- What to work on: Reproduce the span that opens at the line containing "M['black'] = gray('black_paint', .008, .5, var=.3)" and closes at the line containing "M['pipe'] = gray('black_iron_pipe', .014, .5, var=.4, scale=14)", both lines included, without alteration and without any other line.

- Collected data:
• • • • •
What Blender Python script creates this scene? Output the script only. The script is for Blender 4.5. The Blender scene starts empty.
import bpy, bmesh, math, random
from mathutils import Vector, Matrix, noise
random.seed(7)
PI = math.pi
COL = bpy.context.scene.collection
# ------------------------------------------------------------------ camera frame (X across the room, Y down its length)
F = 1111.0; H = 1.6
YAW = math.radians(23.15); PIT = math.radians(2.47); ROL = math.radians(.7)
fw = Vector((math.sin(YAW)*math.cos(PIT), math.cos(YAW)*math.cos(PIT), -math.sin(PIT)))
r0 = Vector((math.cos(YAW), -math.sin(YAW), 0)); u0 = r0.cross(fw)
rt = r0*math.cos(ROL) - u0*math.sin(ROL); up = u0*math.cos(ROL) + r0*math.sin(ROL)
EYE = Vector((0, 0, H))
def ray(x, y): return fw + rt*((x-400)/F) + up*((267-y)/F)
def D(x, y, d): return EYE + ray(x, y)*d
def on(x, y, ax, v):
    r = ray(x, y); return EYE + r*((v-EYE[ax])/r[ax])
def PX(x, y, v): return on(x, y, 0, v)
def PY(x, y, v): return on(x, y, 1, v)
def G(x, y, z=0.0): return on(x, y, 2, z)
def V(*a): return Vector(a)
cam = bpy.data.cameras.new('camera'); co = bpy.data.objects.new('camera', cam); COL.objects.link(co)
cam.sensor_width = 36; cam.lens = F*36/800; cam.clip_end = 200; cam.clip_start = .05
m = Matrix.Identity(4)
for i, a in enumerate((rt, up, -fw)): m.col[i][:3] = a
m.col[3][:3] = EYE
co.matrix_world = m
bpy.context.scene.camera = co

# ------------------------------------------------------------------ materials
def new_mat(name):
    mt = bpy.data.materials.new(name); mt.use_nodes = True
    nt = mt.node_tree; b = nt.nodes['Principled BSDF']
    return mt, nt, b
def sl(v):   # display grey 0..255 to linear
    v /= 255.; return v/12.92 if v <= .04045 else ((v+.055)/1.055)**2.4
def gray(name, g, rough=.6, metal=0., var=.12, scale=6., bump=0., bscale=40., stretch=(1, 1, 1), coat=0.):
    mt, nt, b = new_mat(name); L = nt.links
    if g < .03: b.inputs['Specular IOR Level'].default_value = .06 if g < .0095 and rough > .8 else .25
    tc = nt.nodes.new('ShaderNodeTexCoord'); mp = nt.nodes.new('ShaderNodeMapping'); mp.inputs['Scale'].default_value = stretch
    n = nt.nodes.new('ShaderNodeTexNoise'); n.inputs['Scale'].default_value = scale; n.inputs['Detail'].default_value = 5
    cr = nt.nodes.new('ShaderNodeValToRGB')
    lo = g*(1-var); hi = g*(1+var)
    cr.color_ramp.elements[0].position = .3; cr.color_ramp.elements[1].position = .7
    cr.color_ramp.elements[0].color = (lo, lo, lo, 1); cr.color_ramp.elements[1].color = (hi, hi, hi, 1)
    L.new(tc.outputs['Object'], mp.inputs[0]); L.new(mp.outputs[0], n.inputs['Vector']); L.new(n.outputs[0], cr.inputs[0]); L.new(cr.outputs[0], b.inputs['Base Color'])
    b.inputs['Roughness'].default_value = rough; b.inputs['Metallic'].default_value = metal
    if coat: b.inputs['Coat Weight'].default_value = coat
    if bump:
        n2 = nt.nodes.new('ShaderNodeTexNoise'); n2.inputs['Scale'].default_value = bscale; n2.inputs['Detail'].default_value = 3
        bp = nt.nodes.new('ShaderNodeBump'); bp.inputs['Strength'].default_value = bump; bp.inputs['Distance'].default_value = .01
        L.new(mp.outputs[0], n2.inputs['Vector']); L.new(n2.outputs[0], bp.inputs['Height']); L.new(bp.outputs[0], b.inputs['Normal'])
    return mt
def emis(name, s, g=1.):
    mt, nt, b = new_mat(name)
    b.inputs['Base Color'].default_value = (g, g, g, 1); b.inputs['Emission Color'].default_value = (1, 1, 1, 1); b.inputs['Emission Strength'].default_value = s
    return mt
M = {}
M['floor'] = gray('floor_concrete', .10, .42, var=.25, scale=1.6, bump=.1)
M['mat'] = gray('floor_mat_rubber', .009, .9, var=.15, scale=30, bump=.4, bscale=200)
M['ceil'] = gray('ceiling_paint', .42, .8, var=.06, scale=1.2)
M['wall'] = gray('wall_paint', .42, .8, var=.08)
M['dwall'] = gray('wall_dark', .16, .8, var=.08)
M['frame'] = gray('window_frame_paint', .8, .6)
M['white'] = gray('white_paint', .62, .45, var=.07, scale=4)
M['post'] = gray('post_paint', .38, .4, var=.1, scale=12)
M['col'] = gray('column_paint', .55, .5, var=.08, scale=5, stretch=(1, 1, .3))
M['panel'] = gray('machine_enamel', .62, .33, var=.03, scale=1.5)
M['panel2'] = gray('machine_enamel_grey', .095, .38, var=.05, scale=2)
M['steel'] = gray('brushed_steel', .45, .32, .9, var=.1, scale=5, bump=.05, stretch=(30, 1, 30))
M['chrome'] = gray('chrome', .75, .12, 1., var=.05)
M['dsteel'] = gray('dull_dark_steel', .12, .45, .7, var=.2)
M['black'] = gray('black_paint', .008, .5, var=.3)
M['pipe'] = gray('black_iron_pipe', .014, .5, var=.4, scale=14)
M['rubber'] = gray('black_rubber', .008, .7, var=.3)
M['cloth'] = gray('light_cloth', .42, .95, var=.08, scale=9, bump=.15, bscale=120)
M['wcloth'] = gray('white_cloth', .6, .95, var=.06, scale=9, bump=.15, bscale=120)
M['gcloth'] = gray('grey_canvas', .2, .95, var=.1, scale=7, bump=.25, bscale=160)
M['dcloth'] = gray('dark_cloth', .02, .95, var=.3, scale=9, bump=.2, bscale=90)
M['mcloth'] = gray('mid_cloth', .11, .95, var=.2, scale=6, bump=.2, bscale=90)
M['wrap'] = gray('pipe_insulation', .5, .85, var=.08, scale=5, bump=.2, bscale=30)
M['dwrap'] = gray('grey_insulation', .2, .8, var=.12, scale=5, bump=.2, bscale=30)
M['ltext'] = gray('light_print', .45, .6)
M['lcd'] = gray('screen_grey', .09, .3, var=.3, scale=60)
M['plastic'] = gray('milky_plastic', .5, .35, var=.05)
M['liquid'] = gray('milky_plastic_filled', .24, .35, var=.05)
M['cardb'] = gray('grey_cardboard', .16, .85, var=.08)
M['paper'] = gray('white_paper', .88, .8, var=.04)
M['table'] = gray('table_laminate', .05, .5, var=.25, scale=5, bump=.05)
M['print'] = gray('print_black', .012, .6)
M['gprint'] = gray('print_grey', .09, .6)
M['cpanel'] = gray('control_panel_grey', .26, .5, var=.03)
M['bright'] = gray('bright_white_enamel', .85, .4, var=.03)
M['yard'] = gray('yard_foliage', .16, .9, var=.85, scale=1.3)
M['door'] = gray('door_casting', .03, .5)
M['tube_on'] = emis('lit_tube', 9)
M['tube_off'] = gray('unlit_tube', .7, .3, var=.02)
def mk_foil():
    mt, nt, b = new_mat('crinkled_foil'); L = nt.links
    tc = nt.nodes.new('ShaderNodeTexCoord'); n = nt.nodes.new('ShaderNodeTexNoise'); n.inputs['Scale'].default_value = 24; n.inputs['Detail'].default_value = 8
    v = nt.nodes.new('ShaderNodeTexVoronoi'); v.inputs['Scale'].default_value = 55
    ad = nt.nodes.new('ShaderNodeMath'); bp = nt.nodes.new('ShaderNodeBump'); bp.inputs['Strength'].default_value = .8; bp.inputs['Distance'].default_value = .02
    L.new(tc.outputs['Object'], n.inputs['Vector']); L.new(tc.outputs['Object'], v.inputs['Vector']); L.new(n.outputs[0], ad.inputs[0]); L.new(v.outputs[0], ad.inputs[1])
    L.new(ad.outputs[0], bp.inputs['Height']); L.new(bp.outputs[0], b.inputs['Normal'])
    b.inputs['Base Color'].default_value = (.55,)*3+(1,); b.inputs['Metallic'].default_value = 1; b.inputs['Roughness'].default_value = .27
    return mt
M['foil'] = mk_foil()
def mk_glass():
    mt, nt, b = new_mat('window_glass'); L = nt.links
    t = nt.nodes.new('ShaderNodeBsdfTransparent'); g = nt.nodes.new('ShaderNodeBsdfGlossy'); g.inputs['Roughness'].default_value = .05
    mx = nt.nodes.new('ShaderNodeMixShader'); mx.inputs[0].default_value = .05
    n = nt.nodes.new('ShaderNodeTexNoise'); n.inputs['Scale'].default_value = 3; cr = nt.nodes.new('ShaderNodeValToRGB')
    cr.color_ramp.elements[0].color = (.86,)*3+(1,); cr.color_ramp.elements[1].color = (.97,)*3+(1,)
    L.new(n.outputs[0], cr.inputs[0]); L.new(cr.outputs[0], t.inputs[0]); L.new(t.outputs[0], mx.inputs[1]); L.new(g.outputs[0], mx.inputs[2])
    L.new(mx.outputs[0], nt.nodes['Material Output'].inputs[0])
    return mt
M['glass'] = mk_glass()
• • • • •
- Written answer:
M['black'] = gray('black_paint', .008, .5, var=.3)
M['pipe'] = gray('black_iron_pipe', .014, .5, var=.4, scale=14)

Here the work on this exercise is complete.